Copy out the listing that follows exactly, dropping every picture.

---

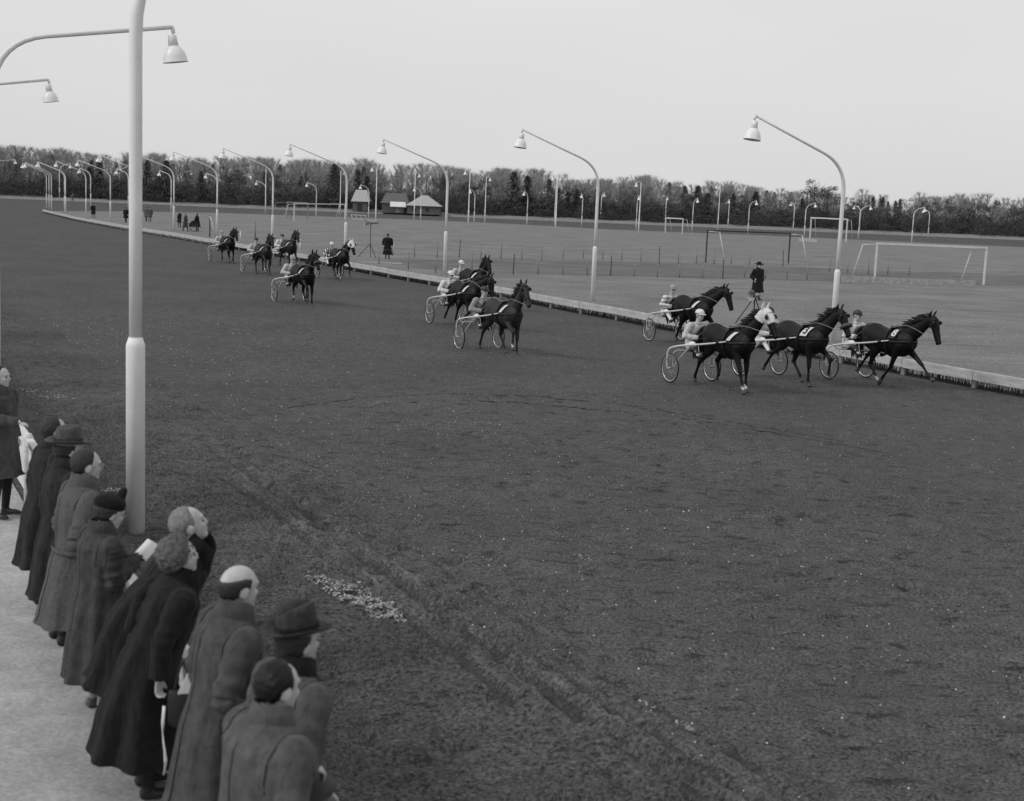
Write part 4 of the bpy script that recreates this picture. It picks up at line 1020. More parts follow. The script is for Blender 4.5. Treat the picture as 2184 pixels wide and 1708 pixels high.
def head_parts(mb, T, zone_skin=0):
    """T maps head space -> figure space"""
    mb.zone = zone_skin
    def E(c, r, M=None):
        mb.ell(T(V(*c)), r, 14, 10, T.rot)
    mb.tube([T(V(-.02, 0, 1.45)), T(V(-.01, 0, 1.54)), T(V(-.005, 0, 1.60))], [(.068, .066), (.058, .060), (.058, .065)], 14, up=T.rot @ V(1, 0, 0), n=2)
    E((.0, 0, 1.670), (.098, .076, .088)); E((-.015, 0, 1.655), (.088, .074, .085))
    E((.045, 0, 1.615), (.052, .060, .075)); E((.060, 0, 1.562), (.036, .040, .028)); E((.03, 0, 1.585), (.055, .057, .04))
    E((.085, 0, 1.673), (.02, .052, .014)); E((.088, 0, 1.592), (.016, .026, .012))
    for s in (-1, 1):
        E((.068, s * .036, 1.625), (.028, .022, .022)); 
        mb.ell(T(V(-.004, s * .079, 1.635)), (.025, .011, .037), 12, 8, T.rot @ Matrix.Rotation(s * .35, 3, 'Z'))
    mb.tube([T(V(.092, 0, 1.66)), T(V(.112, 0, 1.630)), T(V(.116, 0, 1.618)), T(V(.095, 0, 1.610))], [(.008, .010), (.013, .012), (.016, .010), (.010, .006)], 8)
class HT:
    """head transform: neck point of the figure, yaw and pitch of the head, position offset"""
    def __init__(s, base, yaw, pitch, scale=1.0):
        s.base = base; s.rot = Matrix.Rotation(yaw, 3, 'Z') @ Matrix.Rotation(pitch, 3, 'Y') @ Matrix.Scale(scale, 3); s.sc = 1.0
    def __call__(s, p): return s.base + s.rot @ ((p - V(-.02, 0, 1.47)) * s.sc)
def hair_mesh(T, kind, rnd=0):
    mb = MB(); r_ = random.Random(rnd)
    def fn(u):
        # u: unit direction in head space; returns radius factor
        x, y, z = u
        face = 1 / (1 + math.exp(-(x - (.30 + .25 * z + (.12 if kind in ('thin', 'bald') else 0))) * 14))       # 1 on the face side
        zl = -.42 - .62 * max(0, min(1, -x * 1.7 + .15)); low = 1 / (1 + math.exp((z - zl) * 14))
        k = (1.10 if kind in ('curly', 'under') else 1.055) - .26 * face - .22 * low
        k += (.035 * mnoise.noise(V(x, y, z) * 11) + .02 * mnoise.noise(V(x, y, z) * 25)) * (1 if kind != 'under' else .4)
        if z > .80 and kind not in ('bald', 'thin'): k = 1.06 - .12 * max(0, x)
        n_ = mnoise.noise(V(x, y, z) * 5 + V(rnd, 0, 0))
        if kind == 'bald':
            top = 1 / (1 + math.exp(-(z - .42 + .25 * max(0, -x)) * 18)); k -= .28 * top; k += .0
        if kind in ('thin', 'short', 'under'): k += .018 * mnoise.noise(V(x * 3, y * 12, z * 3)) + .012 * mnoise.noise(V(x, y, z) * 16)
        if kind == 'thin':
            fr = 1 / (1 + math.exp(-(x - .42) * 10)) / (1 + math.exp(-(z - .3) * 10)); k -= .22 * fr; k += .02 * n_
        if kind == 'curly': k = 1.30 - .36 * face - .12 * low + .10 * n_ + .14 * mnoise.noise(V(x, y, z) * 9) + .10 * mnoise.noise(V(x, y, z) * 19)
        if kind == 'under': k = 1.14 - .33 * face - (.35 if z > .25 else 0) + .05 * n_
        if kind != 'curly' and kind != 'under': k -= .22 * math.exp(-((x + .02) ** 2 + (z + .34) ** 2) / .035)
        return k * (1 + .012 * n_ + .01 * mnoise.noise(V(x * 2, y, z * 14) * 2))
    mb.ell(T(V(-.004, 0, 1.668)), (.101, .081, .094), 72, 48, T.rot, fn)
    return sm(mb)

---

Worked solution =>
Write part 4 of the bpy script that recreates this picture. It picks up at line 1020. More parts follow. The script is for Blender 4.5. Treat the picture as 2184 pixels wide and 1708 pixels high.
def head_parts(mb, T, zone_skin=0):
    """T maps head space -> figure space"""
    mb.zone = zone_skin
    def E(c, r, M=None):
        mb.ell(T(V(*c)), r, 14, 10, T.rot)
    mb.tube([T(V(-.02, 0, 1.45)), T(V(-.01, 0, 1.54)), T(V(-.005, 0, 1.60))], [(.068, .066), (.058, .060), (.058, .065)], 14, up=T.rot @ V(1, 0, 0), n=2)
    E((.0, 0, 1.670), (.098, .076, .088)); E((-.015, 0, 1.655), (.088, .074, .085))
    E((.045, 0, 1.615), (.052, .060, .075)); E((.060, 0, 1.562), (.036, .040, .028)); E((.03, 0, 1.585), (.055, .057, .04))
    E((.085, 0, 1.673), (.02, .052, .014)); E((.088, 0, 1.592), (.016, .026, .012))
    for s in (-1, 1):
        E((.068, s * .036, 1.625), (.028, .022, .022)); 
        mb.ell(T(V(-.004, s * .079, 1.635)), (.025, .011, .037), 12, 8, T.rot @ Matrix.Rotation(s * .35, 3, 'Z'))
    mb.tube([T(V(.092, 0, 1.66)), T(V(.112, 0, 1.630)), T(V(.116, 0, 1.618)), T(V(.095, 0, 1.610))], [(.008, .010), (.013, .012), (.016, .010), (.010, .006)], 8)
class HT:
    """head transform: neck point of the figure, yaw and pitch of the head, position offset"""
    def __init__(s, base, yaw, pitch, scale=1.0):
        s.base = base; s.rot = Matrix.Rotation(yaw, 3, 'Z') @ Matrix.Rotation(pitch, 3, 'Y') @ Matrix.Scale(scale, 3); s.sc = 1.0
    def __call__(s, p): return s.base + s.rot @ ((p - V(-.02, 0, 1.47)) * s.sc)
def hair_mesh(T, kind, rnd=0):
    mb = MB(); r_ = random.Random(rnd)
    def fn(u):
        # u: unit direction in head space; returns radius factor
        x, y, z = u
        face = 1 / (1 + math.exp(-(x - (.30 + .25 * z + (.12 if kind in ('thin', 'bald') else 0))) * 14))       # 1 on the face side
        zl = -.42 - .62 * max(0, min(1, -x * 1.7 + .15)); low = 1 / (1 + math.exp((z - zl) * 14))
        k = (1.10 if kind in ('curly', 'under') else 1.055) - .26 * face - .22 * low
        k += (.035 * mnoise.noise(V(x, y, z) * 11) + .02 * mnoise.noise(V(x, y, z) * 25)) * (1 if kind != 'under' else .4)
        if z > .80 and kind not in ('bald', 'thin'): k = 1.06 - .12 * max(0, x)
        n_ = mnoise.noise(V(x, y, z) * 5 + V(rnd, 0, 0))
        if kind == 'bald':
            top = 1 / (1 + math.exp(-(z - .42 + .25 * max(0, -x)) * 18)); k -= .28 * top; k += .0
        if kind in ('thin', 'short', 'under'): k += .018 * mnoise.noise(V(x * 3, y * 12, z * 3)) + .012 * mnoise.noise(V(x, y, z) * 16)
        if kind == 'thin':
            fr = 1 / (1 + math.exp(-(x - .42) * 10)) / (1 + math.exp(-(z - .3) * 10)); k -= .22 * fr; k += .02 * n_
        if kind == 'curly': k = 1.30 - .36 * face - .12 * low + .10 * n_ + .14 * mnoise.noise(V(x, y, z) * 9) + .10 * mnoise.noise(V(x, y, z) * 19)
        if kind == 'under': k = 1.14 - .33 * face - (.35 if z > .25 else 0) + .05 * n_
        if kind != 'curly' and kind != 'under': k -= .22 * math.exp(-((x + .02) ** 2 + (z + .34) ** 2) / .035)
        return k * (1 + .012 * n_ + .01 * mnoise.noise(V(x * 2, y, z * 14) * 2))
    mb.ell(T(V(-.004, 0, 1.668)), (.101, .081, .094), 72, 48, T.rot, fn)
    return sm(mb)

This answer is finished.